> **Instructions to follow**: Copy out the listing that follows, exactly, without its pictures.

==================================================

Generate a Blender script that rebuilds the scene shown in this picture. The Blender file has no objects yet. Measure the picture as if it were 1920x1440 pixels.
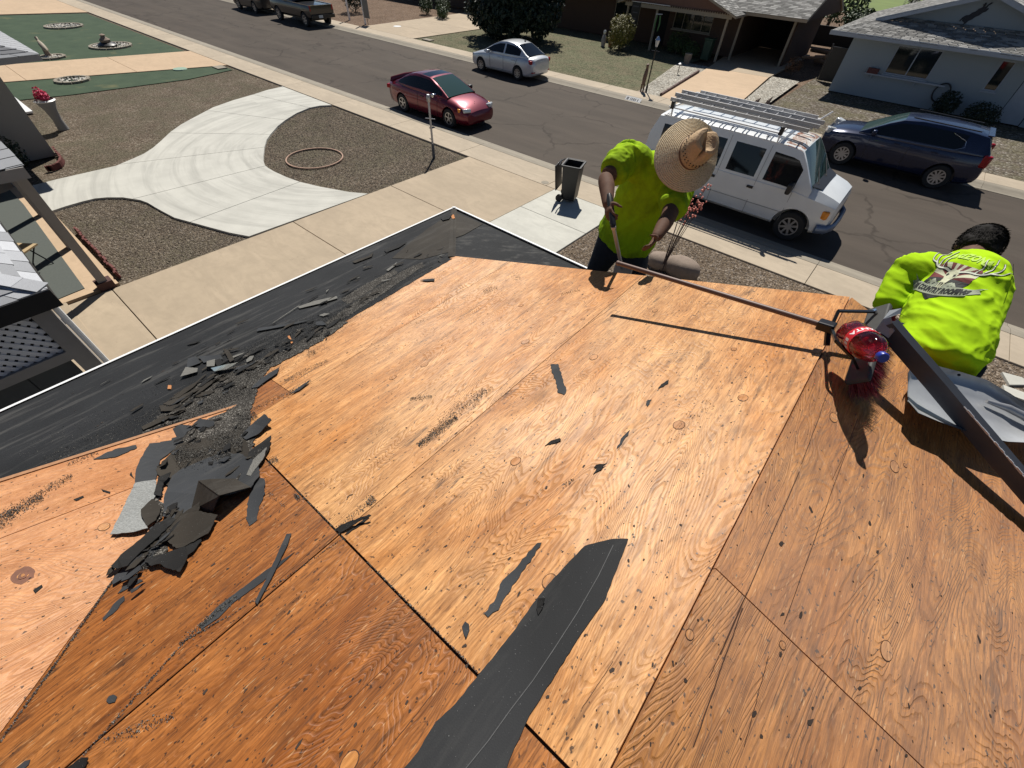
import bpy, bmesh, math, random
import numpy as np
from mathutils import Vector, Matrix, noise as mnoise
from mathutils.bvhtree import BVHTree
random.seed(7); RNG = np.random.default_rng(7)
sc = bpy.context.scene
C = sc.collection
# ---------------------------------------------------------------- camera
F_ = Vector((-0.41679999, 0.52898441, -0.73922477)); R_ = Vector((0.76032826, 0.6485728, 0.03541561)); U_ = Vector((-0.49817539, 0.54729226, 0.67252693))
CAM = Vector((0, 0, 5.38)); FPX = 786.326
cam = bpy.data.cameras.new('camera'); cam.sensor_width = 36; cam.lens = FPX / 1920 * 36; cam.clip_end = 600; cam.clip_start = .02
co = bpy.data.objects.new('camera', cam); C.objects.link(co)
co.matrix_world = Matrix(((R_.x, U_.x, -F_.x, CAM.x), (R_.y, U_.y, -F_.y, CAM.y), (R_.z, U_.z, -F_.z, CAM.z), (0, 0, 0, 1)))
sc.camera = co
# ---------------------------------------------------------------- light
SUNV = Vector((-.48, .66, 1)).normalized()
EL = math.asin(SUNV.z)
w = bpy.data.worlds.new('World'); sc.world = w; w.use_nodes = True
nt = w.node_tree; nt.nodes.clear()
sky = nt.nodes.new('ShaderNodeTexSky'); sky.sky_type = 'NISHITA'; sky.sun_disc = False
sky.sun_elevation = EL; sky.sun_rotation = math.atan2(SUNV.x, SUNV.y) % (2 * math.pi); sky.dust_density = .1; sky.air_density = .8; sky.altitude = 1200
bg = nt.nodes.new('ShaderNodeBackground'); bg.inputs[1].default_value = .05
wo = nt.nodes.new('ShaderNodeOutputWorld'); nt.links.new(sky.outputs[0], bg.inputs[0]); nt.links.new(bg.outputs[0], wo.inputs[0])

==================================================

> **Exercise output**:
Generate a Blender script that rebuilds the scene shown in this picture. The Blender file has no objects yet. Measure the picture as if it were 1920x1440 pixels.
import bpy, bmesh, math, random
import numpy as np
from mathutils import Vector, Matrix, noise as mnoise
from mathutils.bvhtree import BVHTree
random.seed(7); RNG = np.random.default_rng(7)
sc = bpy.context.scene
C = sc.collection
# ---------------------------------------------------------------- camera
F_ = Vector((-0.41679999, 0.52898441, -0.73922477)); R_ = Vector((0.76032826, 0.6485728, 0.03541561)); U_ = Vector((-0.49817539, 0.54729226, 0.67252693))
CAM = Vector((0, 0, 5.38)); FPX = 786.326
cam = bpy.data.cameras.new('camera'); cam.sensor_width = 36; cam.lens = FPX / 1920 * 36; cam.clip_end = 600; cam.clip_start = .02
co = bpy.data.objects.new('camera', cam); C.objects.link(co)
co.matrix_world = Matrix(((R_.x, U_.x, -F_.x, CAM.x), (R_.y, U_.y, -F_.y, CAM.y), (R_.z, U_.z, -F_.z, CAM.z), (0, 0, 0, 1)))
sc.camera = co
# ---------------------------------------------------------------- light
SUNV = Vector((-.48, .66, 1)).normalized()
EL = math.asin(SUNV.z)
w = bpy.data.worlds.new('World'); sc.world = w; w.use_nodes = True
nt = w.node_tree; nt.nodes.clear()
sky = nt.nodes.new('ShaderNodeTexSky'); sky.sky_type = 'NISHITA'; sky.sun_disc = False
sky.sun_elevation = EL; sky.sun_rotation = math.atan2(SUNV.x, SUNV.y) % (2 * math.pi); sky.dust_density = .1; sky.air_density = .8; sky.altitude = 1200
bg = nt.nodes.new('ShaderNodeBackground'); bg.inputs[1].default_value = .05
wo = nt.nodes.new('ShaderNodeOutputWorld'); nt.links.new(sky.outputs[0], bg.inputs[0]); nt.links.new(bg.outputs[0], wo.inputs[0])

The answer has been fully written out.